私たちはまた、新たな脅威への対応において、日米間および多国間で実効的な協力体制を構築する。そのためにより具体的には、拡散安全保障構想(PSI)への参加や、法を適切に執行する能力、情報収集・分析活動、財政・輸出管理などにおいてテロ対策の強化に取り組む。さらにまた、個人や集団の不安感を軽減する「人間の安全保障」の推進を通じて、人々の不満を吸収する形でテロ集団が社会に根を伸ばすのを抑える。テロ集団の潜伏を防ぐためにもアジア諸国の適切に法を執行する能力向上でも積極的な支援を行う。

4. 在日米軍基地の整理・縮小と日米地位協定の改定
  日本の自主性を確保し、日米関係を国民に支持され、持続可能なものとするため、犯罪人取調べ、環境保全等の条項について、地位協定の改定交渉に着手する。

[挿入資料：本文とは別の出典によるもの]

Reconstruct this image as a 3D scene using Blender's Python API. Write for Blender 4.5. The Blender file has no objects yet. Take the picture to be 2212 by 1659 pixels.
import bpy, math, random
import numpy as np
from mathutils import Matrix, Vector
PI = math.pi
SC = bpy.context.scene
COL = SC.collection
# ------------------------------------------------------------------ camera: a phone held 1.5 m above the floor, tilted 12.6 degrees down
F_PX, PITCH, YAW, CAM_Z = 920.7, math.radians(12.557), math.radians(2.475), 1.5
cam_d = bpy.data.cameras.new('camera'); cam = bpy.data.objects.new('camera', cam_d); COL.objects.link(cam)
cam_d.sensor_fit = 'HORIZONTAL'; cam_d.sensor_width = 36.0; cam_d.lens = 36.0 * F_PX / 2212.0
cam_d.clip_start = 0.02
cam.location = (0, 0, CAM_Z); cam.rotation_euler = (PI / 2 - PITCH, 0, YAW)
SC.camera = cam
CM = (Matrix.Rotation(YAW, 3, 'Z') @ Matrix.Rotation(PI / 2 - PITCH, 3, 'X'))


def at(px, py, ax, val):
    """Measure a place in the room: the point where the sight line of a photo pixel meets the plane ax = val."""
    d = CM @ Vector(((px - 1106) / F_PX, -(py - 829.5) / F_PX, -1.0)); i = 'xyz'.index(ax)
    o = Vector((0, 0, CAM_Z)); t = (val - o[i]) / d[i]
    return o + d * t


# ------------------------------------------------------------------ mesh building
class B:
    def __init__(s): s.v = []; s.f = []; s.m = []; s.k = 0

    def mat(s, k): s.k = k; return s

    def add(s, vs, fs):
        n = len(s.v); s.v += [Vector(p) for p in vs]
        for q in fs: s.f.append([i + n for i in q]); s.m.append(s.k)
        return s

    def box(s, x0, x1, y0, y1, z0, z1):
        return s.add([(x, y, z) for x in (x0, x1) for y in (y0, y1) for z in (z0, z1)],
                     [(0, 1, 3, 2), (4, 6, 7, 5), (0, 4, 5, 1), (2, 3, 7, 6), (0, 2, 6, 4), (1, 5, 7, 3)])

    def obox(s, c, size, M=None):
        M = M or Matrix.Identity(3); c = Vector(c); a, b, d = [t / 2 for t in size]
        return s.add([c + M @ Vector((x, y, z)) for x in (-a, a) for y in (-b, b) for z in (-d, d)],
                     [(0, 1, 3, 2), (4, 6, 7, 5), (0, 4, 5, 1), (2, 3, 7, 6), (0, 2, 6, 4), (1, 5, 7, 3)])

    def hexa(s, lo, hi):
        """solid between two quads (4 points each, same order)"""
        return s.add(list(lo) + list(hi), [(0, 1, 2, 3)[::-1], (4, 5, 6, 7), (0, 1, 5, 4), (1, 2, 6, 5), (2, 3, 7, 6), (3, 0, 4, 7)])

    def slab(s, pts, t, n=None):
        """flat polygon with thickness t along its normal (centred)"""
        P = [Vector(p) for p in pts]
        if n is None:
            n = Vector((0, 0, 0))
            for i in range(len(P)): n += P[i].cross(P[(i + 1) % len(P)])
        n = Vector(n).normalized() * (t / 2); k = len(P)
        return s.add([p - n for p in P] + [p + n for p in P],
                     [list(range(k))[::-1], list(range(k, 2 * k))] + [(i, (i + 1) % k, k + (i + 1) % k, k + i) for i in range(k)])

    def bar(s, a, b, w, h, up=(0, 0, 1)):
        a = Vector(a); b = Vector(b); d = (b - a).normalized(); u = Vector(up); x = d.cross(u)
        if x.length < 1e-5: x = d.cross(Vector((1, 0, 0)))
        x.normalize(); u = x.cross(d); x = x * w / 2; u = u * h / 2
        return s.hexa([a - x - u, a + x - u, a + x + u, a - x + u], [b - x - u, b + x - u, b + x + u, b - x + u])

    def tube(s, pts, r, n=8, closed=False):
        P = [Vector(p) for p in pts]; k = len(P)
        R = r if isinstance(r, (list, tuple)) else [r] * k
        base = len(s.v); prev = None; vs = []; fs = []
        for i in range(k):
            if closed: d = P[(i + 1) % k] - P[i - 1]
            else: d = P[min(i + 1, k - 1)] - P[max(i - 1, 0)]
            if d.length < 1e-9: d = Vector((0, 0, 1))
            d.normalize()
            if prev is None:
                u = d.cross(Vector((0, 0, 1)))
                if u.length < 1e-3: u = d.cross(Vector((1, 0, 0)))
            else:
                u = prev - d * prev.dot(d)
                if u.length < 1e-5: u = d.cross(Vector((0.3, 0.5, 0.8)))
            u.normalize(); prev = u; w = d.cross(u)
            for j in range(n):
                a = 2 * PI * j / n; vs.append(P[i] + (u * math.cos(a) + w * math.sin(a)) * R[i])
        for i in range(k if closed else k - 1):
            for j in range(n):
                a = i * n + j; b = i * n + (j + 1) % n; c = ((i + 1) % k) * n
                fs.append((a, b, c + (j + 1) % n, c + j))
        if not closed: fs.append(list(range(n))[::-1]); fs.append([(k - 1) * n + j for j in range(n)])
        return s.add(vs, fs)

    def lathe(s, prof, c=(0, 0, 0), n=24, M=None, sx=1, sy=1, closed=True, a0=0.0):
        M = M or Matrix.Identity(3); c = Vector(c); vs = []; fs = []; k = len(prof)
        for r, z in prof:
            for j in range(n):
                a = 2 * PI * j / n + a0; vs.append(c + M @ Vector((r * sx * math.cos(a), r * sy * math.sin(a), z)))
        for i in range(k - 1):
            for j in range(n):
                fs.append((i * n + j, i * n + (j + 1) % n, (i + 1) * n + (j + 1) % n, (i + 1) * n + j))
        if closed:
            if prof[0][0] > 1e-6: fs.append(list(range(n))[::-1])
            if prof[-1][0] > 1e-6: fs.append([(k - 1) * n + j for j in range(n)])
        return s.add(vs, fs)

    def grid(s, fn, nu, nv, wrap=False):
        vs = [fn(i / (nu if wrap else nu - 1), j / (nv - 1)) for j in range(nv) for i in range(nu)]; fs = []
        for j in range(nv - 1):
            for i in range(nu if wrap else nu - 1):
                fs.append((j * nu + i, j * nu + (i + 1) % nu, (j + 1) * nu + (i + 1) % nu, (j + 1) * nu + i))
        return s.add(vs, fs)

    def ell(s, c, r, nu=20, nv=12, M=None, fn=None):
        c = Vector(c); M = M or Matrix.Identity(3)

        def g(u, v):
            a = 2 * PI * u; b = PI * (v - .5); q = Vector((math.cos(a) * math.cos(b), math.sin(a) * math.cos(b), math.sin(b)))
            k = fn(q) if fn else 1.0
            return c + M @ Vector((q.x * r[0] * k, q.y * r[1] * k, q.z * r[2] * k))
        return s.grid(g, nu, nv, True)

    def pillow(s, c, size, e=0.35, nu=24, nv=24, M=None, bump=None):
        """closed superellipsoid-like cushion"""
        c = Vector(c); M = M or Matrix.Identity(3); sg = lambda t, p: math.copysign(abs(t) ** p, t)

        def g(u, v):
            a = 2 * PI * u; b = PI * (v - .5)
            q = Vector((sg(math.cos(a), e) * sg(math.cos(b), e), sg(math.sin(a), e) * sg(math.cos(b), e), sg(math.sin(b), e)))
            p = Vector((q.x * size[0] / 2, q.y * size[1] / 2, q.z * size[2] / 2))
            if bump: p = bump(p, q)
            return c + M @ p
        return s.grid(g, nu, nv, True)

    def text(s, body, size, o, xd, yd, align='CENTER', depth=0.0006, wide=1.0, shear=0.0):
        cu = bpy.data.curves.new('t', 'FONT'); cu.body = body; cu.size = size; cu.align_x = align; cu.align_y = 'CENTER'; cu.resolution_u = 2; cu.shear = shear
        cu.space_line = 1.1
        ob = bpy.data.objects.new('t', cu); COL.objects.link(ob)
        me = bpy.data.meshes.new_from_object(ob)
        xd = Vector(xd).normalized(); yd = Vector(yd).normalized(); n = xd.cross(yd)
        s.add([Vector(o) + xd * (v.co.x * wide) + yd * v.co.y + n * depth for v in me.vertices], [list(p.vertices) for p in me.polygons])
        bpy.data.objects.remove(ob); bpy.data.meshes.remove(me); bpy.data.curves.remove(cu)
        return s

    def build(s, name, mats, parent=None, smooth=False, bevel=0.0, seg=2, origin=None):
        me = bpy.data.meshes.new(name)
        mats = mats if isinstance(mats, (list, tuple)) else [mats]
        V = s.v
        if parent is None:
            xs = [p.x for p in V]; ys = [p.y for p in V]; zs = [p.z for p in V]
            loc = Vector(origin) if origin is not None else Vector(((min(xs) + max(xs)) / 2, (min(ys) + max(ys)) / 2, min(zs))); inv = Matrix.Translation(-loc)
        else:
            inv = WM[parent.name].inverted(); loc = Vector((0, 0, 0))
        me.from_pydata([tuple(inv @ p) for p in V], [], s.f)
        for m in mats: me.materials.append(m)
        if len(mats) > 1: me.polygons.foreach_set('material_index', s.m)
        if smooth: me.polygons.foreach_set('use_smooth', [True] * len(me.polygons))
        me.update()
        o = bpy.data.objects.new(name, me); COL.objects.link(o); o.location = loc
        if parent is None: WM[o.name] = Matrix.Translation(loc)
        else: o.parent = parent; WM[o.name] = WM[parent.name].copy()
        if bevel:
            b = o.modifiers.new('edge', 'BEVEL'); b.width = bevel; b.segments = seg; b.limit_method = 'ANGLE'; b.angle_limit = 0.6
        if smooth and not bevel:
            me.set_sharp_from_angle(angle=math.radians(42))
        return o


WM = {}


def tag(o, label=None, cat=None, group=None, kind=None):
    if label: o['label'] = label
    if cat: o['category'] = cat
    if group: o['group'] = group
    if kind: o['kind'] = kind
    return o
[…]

在日米軍基地、とりわけ敗戦の遺物ともいうべき在沖縄米軍基地の現状は持続不可能であり、米軍のトランスフォーメーションの流れも活用しつつ、その整理・縮小を進める。また、日米安保条約に基づく事前協議制度のあり方を明確にし、活性化させる。

5. 日米関係のさらなる発展
  日米関係の重要性は安全保障分野にとどまらない。米国は政治面・経済面・社会面でも日本の最も大切なパートナーであり続ける。戦後60年間の良好な日米関係は、両国関係者の努力によってなしとげられた成功物語である。日米関係を更に発展させるためには、米国には世界のリーダーとしての成熟と謙虚さを期待するとともに、日本には自らの役割と責任をそれぞれ果たしていく自覚と責任が求められる。

経済面では、日米FTAを目標に据えながら、貿易・投資・人的交流をさらに促進する。また、通商摩擦などが政治問題として顕在化する前に解決を図ることも大変重要である。この面での官邸の調整機能を一段と強化する。経済の分野においても、日米両国はお互いになくてはならない存在であることを十分に認識しながら、更に関係を深めていく。

文化面では、10年後を展望しつつ、米国と本腰を入れた交流を進めることが必要不可欠である。米国を含む海外の大学の誘致、高水準の米国研究を行うシンクタンクの設立や、米国の大学・研究機関・財団との提携を通じて、日米関係を発展させる新たな担い手をつくっていく。同時に、これまでに蓄積された対米人脈は日本にとって貴重な財産であり、これを有効活用するように、政府が積極的に努力しなければならない。近年存在感が希薄になりつつある議員交流も、政党、国会、地方議会などあらゆるチャンネルを通じて深める。